Directions:
Starting with the first line of the listing, quote each line exactly until and including the one with "SDIR = Vector((math.sin(SUN_AZ)", leaving pictures out.
** Start of Information provided **
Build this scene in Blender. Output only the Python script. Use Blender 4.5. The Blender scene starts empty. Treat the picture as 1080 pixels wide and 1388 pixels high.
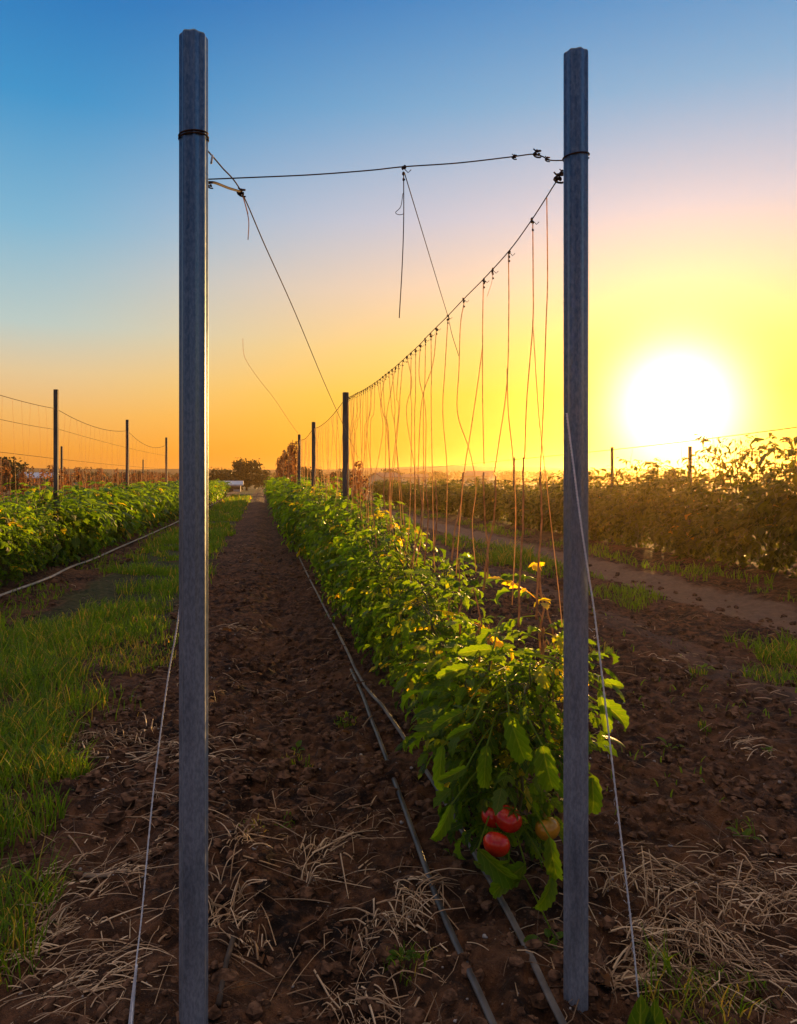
import bpy, math, random
import numpy as np
from mathutils import Vector

random.seed(7); RNG = np.random.default_rng(11)
SC = bpy.context.scene
COL = SC.collection
R = math.radians

# ------------------------------------------------------------------ camera
F, CX, HY, CH = 1002.0, 540.0, 650.0, 1.42      # focal length in photo pixels, centre column, horizon row, eye height
cd = bpy.data.cameras.new("camera"); cam = bpy.data.objects.new("camera", cd); COL.objects.link(cam)
cam.location = (0, 0, CH); cam.rotation_euler = (R(90), 0, 0)
cd.sensor_fit = 'AUTO'; cd.sensor_width = 36; cd.lens = 36 * F / 1388
cd.shift_y = -(694 - HY) / 1388
cd.clip_start = .05; cd.clip_end = 9000
SC.camera = cam

# ------------------------------------------------------------------ light, sky, exposure
SUN_AZ, SUN_EL = R(20.6), R(5.3)
SDIR = Vector((math.sin(SUN_AZ) * math.cos(SUN_EL), math.cos(SUN_AZ) * math.cos(SUN_EL), math.sin(SUN_EL)))

def lin(r, g, b):
    f = lambda v: (v / 255 / 12.92) if v / 255 <= .04045 else ((v / 255 + .055) / 1.055) ** 2.4
    return (f(r), f(g), f(b), 1)

sl = bpy.data.lights.new("sun", 'SUN'); sl.energy = 5.0; sl.color = (1, .56, .17); sl.angle = R(.6)
so = bpy.data.objects.new("sun", sl); COL.objects.link(so)
so.rotation_euler = (-SDIR).to_track_quat('-Z', 'Y').to_euler(); so.location = (20, 50, 12)

W = bpy.data.worlds.new("World"); SC.world = W; W.use_nodes = True
nt = W.node_tree; nt.nodes.clear(); N = nt.nodes.new; LK = nt.links.new

def wmath(op, a, b=None, c=None, clamp=False):
    n = N('ShaderNodeMath'); n.operation = op; n.use_clamp = clamp
    for i, v in enumerate((a, b, c)):
        if v is None: continue
        if isinstance(v, (int, float)): n.inputs[i].default_value = v
        else: LK(v, n.inputs[i])
    return n.outputs[0]
def wramp(fac, stops):
    n = N('ShaderNodeValToRGB'); cr = n.color_ramp; cr.interpolation = 'LINEAR'
    while len(cr.elements) < len(stops): cr.elements.new(.5)
    for e, (p, c) in zip(cr.elements, stops): e.position = p; e.color = lin(*c)
    LK(fac, n.inputs[0]); return n.outputs[0]
def wmix(f, a, b, mode='MIX'):
    n = N('ShaderNodeMix'); n.data_type = 'RGBA'; n.blend_type = mode
    if isinstance(f, (int, float)): n.inputs[0].default_value = f
    else: LK(f, n.inputs[0])
    for k, v in ((6, a), (7, b)):
        if isinstance(v, tuple): n.inputs[k].default_value = v
        else: LK(v, n.inputs[k])
    return n.outputs[2]
tc = N('ShaderNodeTexCoord'); sep = N('ShaderNodeSeparateXYZ'); LK(tc.outputs['Generated'], sep.inputs[0])
z = sep.outputs[2]
dp = N('ShaderNodeVectorMath'); dp.operation = 'DOT_PRODUCT'; LK(tc.outputs['Generated'], dp.inputs[0]); dp.inputs[1].default_value = SDIR
dot = dp.outputs['Value']
zz = wmath('MULTIPLY', wmath('MAXIMUM', z, 0.0), 1.6, clamp=True)           # sine of the elevation, 0..0.62 -> 0..1
cool = wramp(zz, [(0, (238, 140, 40)), (.06, (246, 162, 58)), (.13, (244, 184, 102)), (.21, (228, 200, 154)), (.30, (186, 204, 200)),
                  (.48, (124, 182, 213)), (.68, (56, 148, 204)), (.9, (0, 104, 182)), (1, (0, 92, 170))])
warm = wramp(zz, [(0, (250, 138, 2)), (.08, (253, 168, 2)), (.18, (252, 192, 40)), (.28, (250, 204, 112)), (.4, (238, 206, 176)),
                  (.53, (200, 198, 212)), (.72, (124, 174, 212)), (.9, (62, 142, 202)), (1, (30, 110, 180))])
back = wramp(zz, [(0, (222, 184, 160)), (.15, (170, 158, 168)), (.45, (86, 112, 150)), (.75, (34, 82, 132)), (1, (40, 90, 140))])
mr = N('ShaderNodeMapRange'); mr.interpolation_type = 'SMOOTHSTEP'; LK(dot, mr.inputs[0]); mr.inputs[1].default_value = .66; mr.inputs[2].default_value = .985
mb = N('ShaderNodeMapRange'); mb.interpolation_type = 'SMOOTHSTEP'; LK(dot, mb.inputs[0]); mb.inputs[1].default_value = -.35; mb.inputs[2].default_value = .6
col = wmix(mb.outputs[0], back, wmix(mr.outputs[0], cool, warm))
ang = wmath('ARCCOSINE', wmath('MINIMUM', dot, 1.0))
mo = N('ShaderNodeMapRange'); mo.interpolation_type = 'SMOOTHSTEP'; LK(z, mo.inputs[0]); mo.inputs[1].default_value = .6; mo.inputs[2].default_value = .8      # added sky brightening overhead, out of view, to light the ground
col = wmix(mo.outputs[0], col, lin(220, 198, 186))
g1 = wmath('EXPONENT', wmath('MULTIPLY', wmath('POWER', wmath('DIVIDE', ang, .066), 2.3), -1.0))     # the white ball of light
g2 = wmath('EXPONENT', wmath('MULTIPLY', wmath('POWER', wmath('DIVIDE', ang, .11), 1.3), -1.0))      # its yellow skirt
col = wmix(1.0, col, wmix(g2, (0, 0, 0, 1), (.42, .27, .004, 1)), 'ADD')
col = wmix(1.0, col, wmix(g1, (0, 0, 0, 1), (3.2, 2.6, 2.0, 1)), 'ADD')
sky = N('ShaderNodeTexSky'); sky.sky_type = 'NISHITA'; sky.sun_disc = False
sky.sun_elevation = SUN_EL; sky.sun_rotation = SUN_AZ; sky.air_density = 1.2; sky.dust_density = 2.0
bg1 = N('ShaderNodeBackground'); LK(col, bg1.inputs[0]); bg1.inputs[1].default_value = .55
bg2 = N('ShaderNodeBackground'); LK(sky.outputs[0], bg2.inputs[0]); bg2.inputs[1].default_value = .006
ad = N('ShaderNodeAddShader'); LK(bg1.outputs[0], ad.inputs[0]); LK(bg2.outputs[0], ad.inputs[1])
wo = N('ShaderNodeOutputWorld'); LK(ad.outputs[0], wo.inputs[0])

vs = SC.view_settings; vs.view_transform = 'Standard'; vs.look = 'None'; vs.exposure = 0.8; vs.gamma = 1; vs.use_curve_mapping = False
cy = SC.cycles; cy.use_denoising = True; cy.max_bounces = 6; cy.transparent_max_bounces = 8; cy.volume_bounces = 0
cy.diffuse_bounces = 3; cy.glossy_bounces = 2; cy.transmission_bounces = 4; cy.caustics_reflective = False; cy.caustics_refractive = False
cy.sample_clamp_indirect = 4

# ------------------------------------------------------------------ helpers
SL = .185                                        # the rows run towards (-SL, 1); row coordinate c = x + SL*y
def px(x, y, Y):                                 # the point seen at photo pixel (x, y) at distance Y
    return np.array(((x - CX) / F * Y, Y, CH + (HY - y) / F * Y))
def hsh(ix, iy, s):
    h = (ix.astype(np.int64) * 374761393 + iy.astype(np.int64) * 668265263 + s * 1442695041) & 0xffffffff
    h = ((h ^ (h >> 13)) * 1274126177) & 0xffffffff
    return ((h ^ (h >> 16)) & 0xffff) / 65535.0
def vn(x, y, s=0):
    xi = np.floor(x); yi = np.floor(y); fx = x - xi; fy = y - yi
    fx = fx * fx * (3 - 2 * fx); fy = fy * fy * (3 - 2 * fy)
    a = hsh(xi, yi, s); b = hsh(xi + 1, yi, s); c = hsh(xi, yi + 1, s); d = hsh(xi + 1, yi + 1, s)
    return (a * (1 - fx) + b * fx) * (1 - fy) + (c * (1 - fx) + d * fx) * fy
def fbm(x, y, s=0, o=3):
    r = 0; a = .5; t = 0
    for k in range(o):
        r = r + a * vn(x, y, s + k * 17); t += a; a *= .5; x = x * 2.03 + 3.1; y = y * 2.03 + 1.7
    return r / t
def sst(e0, e1, x):
    t = np.clip((x - e0) / (e1 - e0), 0, 1); return t * t * (3 - 2 * t)
def gz(x, y):                                    # height of the soil
    x = np.asarray(x, float); y = np.asarray(y, float)
    c = x + SL * y
    wob = .18 * (fbm(x * .4, y * .4, 5) - .5)
    b = .05 * np.exp(-((c - .88) / .33) ** 2) + .07 * np.exp(-((c + 3.2) / .5) ** 2) + .1 * np.exp(-((c - 7.2) / .7) ** 2)
    b = b - .05 * np.exp(-((c - .22 + wob) / .2) ** 2) + .035 * np.exp(-((c + .25 + wob) / .25) ** 2)
    b = b + .06 * np.exp(-((c - 3.0 + wob) / .8) ** 2) - .05 * np.exp(-((c - 5.2 + wob) / .35) ** 2) + .05 * np.exp(-((c - 4.55) / .3) ** 2)
    lane = sst(-2.5, -2.1, c) * (1 - sst(-1.1, -.75, c)) * sst(3.5, 6, y); path = np.exp(-((c - 5.1) / .5) ** 4)
    A = np.clip(1 - .6 * lane - .6 * path, .3, 1) * (1 - .75 * sst(14, 50, np.abs(y)))
    rid = 1 - np.abs(2 * fbm(x / .13, y / .13, 9, 2) - 1)
    z = b + A * (.09 * (fbm(x / .5, y / .5, 1) - .5) + .055 * (rid - .6) + .03 * (vn(x / .045, y / .045, 3) - .5) + .012 * (vn(x / .02, y / .02, 4) - .5))
    return z * (1 - sst(60, 140, np.hypot(x, y)))
def g1z(x, y): return float(gz(np.array([x]), np.array([y]))[0])

class MB:
    """Collects pieces of one mesh: points, faces, a uv and a tint per point, one material slot per piece."""
    def __init__(s): s.v = []; s.f = []; s.u = []; s.t = []; s.n = 0
    def add(s, V, Fs, uv=None, tint=.5, m=0):
        V = np.asarray(V, float)
        if not isinstance(Fs, list) or (Fs and not hasattr(Fs[0], 'shape')): Fs = [np.asarray(Fs)]
        for q in Fs:
            if len(q): s.f.append((q + s.n, m))
        s.v.append(V); s.u.append(np.zeros((len(V), 2)) if uv is None else uv)
        s.t.append(np.full(len(V), tint) if np.isscalar(tint) else tint); s.n += len(V)
    def mesh(s, name, mats, smooth=True):
        V = np.concatenate(s.v); me = bpy.data.meshes.new(name)
        lt = np.concatenate([np.full(len(q), q.shape[1]) for q, m in s.f]); li = np.concatenate([q.ravel() for q, m in s.f])
        mi = np.concatenate([np.full(len(q), m) for q, m in s.f])
        me.vertices.add(len(V)); me.vertices.foreach_set('co', V.ravel().astype(np.float32))
        me.loops.add(len(li)); me.loops.foreach_set('vertex_index', li.astype(np.int32))
        me.polygons.add(len(lt)); me.polygons.foreach_set('loop_start', (np.cumsum(lt) - lt).astype(np.int32))
        me.polygons.foreach_set('material_index', mi.astype(np.int32))
        me.polygons.foreach_set('use_smooth', np.full(len(lt), smooth))
        a = me.attributes.new('uvp', 'FLOAT2', 'POINT'); a.data.foreach_set('vector', np.concatenate(s.u).ravel().astype(np.float32))
        a = me.attributes.new('tint', 'FLOAT', 'POINT'); a.data.foreach_set('value', np.concatenate(s.t).astype(np.float32))
        for m in (mats if isinstance(mats, (list, tuple)) else [mats]): me.materials.append(m)
        me.update(calc_edges=True); me.validate(); return me
    def build(s, name, mats, parent=None, smooth=True):
        o = bpy.data.objects.new(name, s.mesh(name, mats, smooth)); COL.objects.link(o)
        if parent: o.parent = parent
        return o
def tag(o, label=None, cat=None, group=None, kind=None):
    for k, v in (('label', label), ('category', cat), ('group', group), ('kind', kind)):
        if v: o[k] = v
    return o
def empty(name, loc, rz=0):
    o = bpy.data.objects.new(name, None); COL.objects.link(o); o.location = loc; o.rotation_euler.z = rz; o.empty_display_size = .1; return o
def copy_tree(o, parent=None):
    c = o.copy(); COL.objects.link(c); c.parent = parent
    for ch in list(o.children): copy_tree(ch, c)
    return c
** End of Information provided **
Written solution:
Build this scene in Blender. Output only the Python script. Use Blender 4.5. The Blender scene starts empty. Treat the picture as 1080 pixels wide and 1388 pixels high.
import bpy, math, random
import numpy as np
from mathutils import Vector

random.seed(7); RNG = np.random.default_rng(11)
SC = bpy.context.scene
COL = SC.collection
R = math.radians

# ------------------------------------------------------------------ camera
F, CX, HY, CH = 1002.0, 540.0, 650.0, 1.42      # focal length in photo pixels, centre column, horizon row, eye height
cd = bpy.data.cameras.new("camera"); cam = bpy.data.objects.new("camera", cd); COL.objects.link(cam)
cam.location = (0, 0, CH); cam.rotation_euler = (R(90), 0, 0)
cd.sensor_fit = 'AUTO'; cd.sensor_width = 36; cd.lens = 36 * F / 1388
cd.shift_y = -(694 - HY) / 1388
cd.clip_start = .05; cd.clip_end = 9000
SC.camera = cam

# ------------------------------------------------------------------ light, sky, exposure
SUN_AZ, SUN_EL = R(20.6), R(5.3)
SDIR = Vector((math.sin(SUN_AZ) * math.cos(SUN_EL), math.cos(SUN_AZ) * math.cos(SUN_EL), math.sin(SUN_EL)))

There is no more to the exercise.